Digital Project Management Fellows

digital project management fellowship

The Digital Project Management Fellowships will support graduate students wishing to engage with aspects of infrastructure, management, and institutional coordination around digital projects.

These awards provide $4,000 for graduate students wishing to join a research project supported by the Digital Innovation Incubator. Fellows will collaborate with partners from the Libraries, OASIS, and the Digital Innovation Lab, working closely with faculty and administrators to assist with the implementation of a research project.

Fellows will collaborate with a faculty member and DII partners during the fall of 2018 and the spring of 2019. Fellows are not expected to provide extensive labor related to the development of the research project. Instead, Fellows will be involved in the planning, implementation, and collaboration activities related to providing support for a significant digital research project.
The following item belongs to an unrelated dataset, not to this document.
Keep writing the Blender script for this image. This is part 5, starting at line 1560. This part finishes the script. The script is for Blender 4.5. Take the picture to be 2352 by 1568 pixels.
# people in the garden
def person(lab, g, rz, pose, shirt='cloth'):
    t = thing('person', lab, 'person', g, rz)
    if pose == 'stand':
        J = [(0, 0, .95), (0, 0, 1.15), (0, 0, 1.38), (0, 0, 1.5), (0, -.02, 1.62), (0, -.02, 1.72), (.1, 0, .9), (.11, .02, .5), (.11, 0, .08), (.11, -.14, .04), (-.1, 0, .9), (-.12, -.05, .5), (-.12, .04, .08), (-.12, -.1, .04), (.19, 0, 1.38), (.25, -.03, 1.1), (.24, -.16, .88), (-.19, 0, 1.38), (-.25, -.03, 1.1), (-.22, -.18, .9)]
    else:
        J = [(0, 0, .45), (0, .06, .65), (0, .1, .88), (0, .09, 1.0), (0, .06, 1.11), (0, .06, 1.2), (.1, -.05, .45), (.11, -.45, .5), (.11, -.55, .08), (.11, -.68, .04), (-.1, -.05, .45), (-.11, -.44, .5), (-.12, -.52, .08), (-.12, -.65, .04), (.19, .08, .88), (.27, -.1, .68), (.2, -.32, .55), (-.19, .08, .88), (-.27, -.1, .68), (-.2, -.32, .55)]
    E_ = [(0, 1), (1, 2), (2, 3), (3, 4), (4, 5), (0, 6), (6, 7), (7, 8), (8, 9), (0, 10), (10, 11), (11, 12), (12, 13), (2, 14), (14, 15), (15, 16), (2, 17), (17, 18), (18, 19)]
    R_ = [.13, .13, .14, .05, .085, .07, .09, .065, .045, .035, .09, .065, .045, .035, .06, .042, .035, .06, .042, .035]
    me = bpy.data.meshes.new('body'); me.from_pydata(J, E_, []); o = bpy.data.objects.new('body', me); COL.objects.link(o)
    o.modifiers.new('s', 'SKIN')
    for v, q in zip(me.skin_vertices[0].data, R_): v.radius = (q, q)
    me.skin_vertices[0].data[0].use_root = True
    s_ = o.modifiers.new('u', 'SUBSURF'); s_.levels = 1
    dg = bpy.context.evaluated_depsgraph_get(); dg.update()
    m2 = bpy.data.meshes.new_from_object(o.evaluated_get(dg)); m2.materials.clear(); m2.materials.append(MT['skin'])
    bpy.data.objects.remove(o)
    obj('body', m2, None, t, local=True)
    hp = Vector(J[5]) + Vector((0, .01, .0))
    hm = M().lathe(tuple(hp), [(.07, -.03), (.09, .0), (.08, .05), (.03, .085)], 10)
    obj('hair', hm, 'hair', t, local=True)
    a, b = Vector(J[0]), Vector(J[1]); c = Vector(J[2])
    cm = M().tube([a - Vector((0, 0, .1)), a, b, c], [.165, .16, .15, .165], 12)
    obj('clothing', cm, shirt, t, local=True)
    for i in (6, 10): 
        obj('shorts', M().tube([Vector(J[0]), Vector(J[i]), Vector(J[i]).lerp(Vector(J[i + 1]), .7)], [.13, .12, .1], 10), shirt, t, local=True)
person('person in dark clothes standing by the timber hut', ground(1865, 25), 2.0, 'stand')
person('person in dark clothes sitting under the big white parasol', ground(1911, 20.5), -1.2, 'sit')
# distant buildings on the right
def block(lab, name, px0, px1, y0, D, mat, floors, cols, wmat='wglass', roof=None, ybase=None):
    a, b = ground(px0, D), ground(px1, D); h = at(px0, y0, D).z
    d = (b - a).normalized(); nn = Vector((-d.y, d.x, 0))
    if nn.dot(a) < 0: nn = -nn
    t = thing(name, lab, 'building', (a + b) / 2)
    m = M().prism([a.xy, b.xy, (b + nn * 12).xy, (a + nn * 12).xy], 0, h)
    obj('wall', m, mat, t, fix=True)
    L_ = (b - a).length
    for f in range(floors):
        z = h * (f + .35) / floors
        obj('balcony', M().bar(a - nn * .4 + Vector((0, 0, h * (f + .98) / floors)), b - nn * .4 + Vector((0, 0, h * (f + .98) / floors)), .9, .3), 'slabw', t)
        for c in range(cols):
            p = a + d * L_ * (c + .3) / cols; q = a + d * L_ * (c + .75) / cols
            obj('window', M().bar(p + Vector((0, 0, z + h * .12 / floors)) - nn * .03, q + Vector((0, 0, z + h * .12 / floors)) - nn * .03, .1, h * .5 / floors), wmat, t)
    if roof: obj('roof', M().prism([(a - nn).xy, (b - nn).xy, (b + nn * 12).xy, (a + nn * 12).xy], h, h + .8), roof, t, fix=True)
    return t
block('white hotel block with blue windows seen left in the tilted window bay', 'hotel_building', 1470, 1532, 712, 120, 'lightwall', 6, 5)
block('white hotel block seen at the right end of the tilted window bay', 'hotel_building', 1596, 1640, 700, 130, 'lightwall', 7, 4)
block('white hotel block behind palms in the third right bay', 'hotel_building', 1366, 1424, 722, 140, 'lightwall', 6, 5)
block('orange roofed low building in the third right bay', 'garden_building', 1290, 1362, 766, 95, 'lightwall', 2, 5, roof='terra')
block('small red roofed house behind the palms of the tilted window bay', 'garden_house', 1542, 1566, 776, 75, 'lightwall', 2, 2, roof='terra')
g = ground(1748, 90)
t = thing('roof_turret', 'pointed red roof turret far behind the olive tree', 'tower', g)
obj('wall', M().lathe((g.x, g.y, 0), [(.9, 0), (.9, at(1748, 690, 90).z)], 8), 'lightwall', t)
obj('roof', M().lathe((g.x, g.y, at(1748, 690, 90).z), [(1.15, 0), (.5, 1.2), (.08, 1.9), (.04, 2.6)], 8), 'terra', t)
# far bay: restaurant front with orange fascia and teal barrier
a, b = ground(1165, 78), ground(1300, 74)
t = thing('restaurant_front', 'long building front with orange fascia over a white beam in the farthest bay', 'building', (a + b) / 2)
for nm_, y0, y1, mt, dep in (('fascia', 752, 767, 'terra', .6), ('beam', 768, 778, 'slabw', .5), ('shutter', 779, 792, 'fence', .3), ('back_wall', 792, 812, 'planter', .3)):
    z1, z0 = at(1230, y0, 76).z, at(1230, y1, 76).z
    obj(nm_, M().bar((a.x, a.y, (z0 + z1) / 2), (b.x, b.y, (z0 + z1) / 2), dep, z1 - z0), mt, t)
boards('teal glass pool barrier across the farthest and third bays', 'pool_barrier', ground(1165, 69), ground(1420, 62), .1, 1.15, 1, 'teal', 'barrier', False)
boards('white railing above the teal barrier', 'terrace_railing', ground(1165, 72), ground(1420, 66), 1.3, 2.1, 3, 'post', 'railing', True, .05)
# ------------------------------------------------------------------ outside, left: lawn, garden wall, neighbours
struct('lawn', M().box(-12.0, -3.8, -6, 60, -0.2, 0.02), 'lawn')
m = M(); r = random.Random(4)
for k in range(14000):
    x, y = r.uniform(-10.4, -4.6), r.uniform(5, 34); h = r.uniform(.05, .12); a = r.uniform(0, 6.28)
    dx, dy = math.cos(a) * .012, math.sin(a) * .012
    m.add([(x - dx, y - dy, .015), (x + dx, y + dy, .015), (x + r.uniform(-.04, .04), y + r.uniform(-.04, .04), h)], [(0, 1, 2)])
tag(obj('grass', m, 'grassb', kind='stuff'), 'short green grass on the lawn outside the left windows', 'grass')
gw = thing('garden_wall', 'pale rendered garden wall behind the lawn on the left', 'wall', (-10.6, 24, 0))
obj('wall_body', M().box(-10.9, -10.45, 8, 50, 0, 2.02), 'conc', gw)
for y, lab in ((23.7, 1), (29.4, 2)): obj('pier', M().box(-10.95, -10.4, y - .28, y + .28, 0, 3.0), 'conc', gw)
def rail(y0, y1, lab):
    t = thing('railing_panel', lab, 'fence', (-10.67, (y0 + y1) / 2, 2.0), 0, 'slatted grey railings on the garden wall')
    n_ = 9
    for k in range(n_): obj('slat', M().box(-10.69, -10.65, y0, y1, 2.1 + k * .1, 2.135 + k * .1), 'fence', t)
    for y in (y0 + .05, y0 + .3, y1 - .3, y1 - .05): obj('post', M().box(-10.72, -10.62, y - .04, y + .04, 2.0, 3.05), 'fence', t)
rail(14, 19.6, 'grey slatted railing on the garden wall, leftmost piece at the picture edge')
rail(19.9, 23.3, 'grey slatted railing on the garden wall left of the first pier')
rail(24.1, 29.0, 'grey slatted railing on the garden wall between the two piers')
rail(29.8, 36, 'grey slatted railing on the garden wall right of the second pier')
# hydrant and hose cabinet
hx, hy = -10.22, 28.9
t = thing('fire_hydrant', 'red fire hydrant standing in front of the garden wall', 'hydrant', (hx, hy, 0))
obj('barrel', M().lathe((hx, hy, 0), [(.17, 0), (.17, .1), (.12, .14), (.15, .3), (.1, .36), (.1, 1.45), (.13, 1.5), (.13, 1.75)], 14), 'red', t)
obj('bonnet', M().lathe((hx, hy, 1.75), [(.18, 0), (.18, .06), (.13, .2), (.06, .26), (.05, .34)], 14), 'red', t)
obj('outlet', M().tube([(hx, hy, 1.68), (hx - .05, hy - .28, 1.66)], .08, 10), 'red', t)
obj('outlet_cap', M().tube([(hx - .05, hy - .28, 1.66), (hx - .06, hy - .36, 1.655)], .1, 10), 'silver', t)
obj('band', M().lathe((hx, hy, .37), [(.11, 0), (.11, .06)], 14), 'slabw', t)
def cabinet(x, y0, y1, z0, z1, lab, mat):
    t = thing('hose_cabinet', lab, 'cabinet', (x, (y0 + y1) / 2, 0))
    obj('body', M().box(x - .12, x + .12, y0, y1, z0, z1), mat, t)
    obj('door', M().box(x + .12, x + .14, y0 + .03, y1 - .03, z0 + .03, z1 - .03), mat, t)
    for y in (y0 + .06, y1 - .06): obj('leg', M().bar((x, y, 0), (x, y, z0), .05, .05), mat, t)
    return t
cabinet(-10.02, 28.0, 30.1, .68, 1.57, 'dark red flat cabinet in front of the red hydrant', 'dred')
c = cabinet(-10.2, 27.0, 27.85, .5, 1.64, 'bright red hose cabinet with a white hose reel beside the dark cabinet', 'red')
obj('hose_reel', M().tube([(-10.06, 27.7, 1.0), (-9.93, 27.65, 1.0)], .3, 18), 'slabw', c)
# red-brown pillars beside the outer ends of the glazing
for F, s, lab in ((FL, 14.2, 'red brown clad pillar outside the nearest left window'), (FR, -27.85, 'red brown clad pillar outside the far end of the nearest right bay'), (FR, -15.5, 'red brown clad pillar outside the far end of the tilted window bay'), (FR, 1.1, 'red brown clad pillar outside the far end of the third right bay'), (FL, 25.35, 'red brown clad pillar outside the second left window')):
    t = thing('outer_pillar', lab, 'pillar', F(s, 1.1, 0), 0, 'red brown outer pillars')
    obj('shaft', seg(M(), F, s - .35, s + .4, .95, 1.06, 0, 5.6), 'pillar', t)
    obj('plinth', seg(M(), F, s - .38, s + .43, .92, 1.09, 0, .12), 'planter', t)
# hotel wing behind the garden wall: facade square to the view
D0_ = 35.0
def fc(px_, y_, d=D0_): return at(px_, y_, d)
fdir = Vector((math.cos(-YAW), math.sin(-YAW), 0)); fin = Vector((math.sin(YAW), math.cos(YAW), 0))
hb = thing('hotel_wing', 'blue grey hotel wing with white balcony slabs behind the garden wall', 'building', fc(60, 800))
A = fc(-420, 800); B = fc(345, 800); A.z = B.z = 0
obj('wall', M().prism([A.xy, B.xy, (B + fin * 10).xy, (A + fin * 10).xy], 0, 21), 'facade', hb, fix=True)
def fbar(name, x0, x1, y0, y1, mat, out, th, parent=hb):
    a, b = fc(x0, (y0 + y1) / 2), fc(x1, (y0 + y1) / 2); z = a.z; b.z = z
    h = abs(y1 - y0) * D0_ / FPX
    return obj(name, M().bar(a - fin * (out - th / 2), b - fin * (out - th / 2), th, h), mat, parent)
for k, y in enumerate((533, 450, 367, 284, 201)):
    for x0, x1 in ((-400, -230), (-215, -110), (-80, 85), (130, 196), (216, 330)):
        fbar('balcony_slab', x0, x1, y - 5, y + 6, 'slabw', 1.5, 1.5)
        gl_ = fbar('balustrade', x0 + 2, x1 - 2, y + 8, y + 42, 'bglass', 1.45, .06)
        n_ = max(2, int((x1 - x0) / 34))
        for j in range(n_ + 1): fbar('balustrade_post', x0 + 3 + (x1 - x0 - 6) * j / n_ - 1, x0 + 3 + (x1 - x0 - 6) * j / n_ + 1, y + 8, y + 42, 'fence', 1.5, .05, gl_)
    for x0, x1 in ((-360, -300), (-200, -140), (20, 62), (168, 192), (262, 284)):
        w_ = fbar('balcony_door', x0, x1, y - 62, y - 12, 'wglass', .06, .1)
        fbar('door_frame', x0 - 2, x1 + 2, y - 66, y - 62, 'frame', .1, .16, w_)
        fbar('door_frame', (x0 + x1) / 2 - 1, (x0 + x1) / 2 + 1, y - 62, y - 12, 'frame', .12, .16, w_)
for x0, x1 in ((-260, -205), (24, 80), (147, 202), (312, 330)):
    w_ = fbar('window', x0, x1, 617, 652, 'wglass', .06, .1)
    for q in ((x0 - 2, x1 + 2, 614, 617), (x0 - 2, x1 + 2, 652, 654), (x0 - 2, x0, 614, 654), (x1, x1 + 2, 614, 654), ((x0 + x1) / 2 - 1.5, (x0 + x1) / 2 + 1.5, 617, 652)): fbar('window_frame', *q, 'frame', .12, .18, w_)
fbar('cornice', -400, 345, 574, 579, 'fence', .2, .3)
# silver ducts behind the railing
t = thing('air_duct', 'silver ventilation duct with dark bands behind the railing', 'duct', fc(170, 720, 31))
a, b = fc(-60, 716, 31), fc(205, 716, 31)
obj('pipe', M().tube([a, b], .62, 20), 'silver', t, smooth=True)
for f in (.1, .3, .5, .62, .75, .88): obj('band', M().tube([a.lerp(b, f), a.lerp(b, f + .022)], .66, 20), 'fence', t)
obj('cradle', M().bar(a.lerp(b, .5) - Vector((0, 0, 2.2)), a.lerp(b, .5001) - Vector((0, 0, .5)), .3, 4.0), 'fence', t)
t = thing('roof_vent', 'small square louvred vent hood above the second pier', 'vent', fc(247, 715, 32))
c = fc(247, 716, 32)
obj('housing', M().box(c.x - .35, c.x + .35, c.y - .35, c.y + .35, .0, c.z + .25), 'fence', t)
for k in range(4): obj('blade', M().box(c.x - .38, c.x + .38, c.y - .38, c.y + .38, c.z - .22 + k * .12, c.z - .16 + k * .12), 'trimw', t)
Fellows will be exposed to questions and learning opportunities related to the digital methods associated with the project.

 

Matthew Duncan

Matthew Duncan is a PhD student in Rhetoric and Composition with experience in several digital projects including, Adobe Digital Studio at Clemson University, and one of the CDHI Recruitment Fellowships from 2017-2018. In addition, Duncan is a member of the Digital Literacy Assessment committee in the English department working to “identify metrics that would accurately indicate the level of competency students had with digital platforms.” In relation to the Digital Project Management Fellowship, Duncan is “eager to learn more about getting these kinds of projects off the ground so that [he] can contribute more to the discourse surrounding digital humanities technologies.”

 

Sarah Hilker

Sarah Hilker is a PhD student in Classics with extensive experience in the classroom as a Senior Teaching Fellow. As an undergraduate and post baccalaureate student at the University of Pennsylvania, Hilker contributed to a number of digital projects including the Corinth Computer Project and Cuneiform Digital Library Initiative. Using the Digital Project Management Fellowship, Hilker “would like to make extensive use of digital methods for teaching, which would at least involve having students utilize different types of digital resources in order to create a more active learning environment.”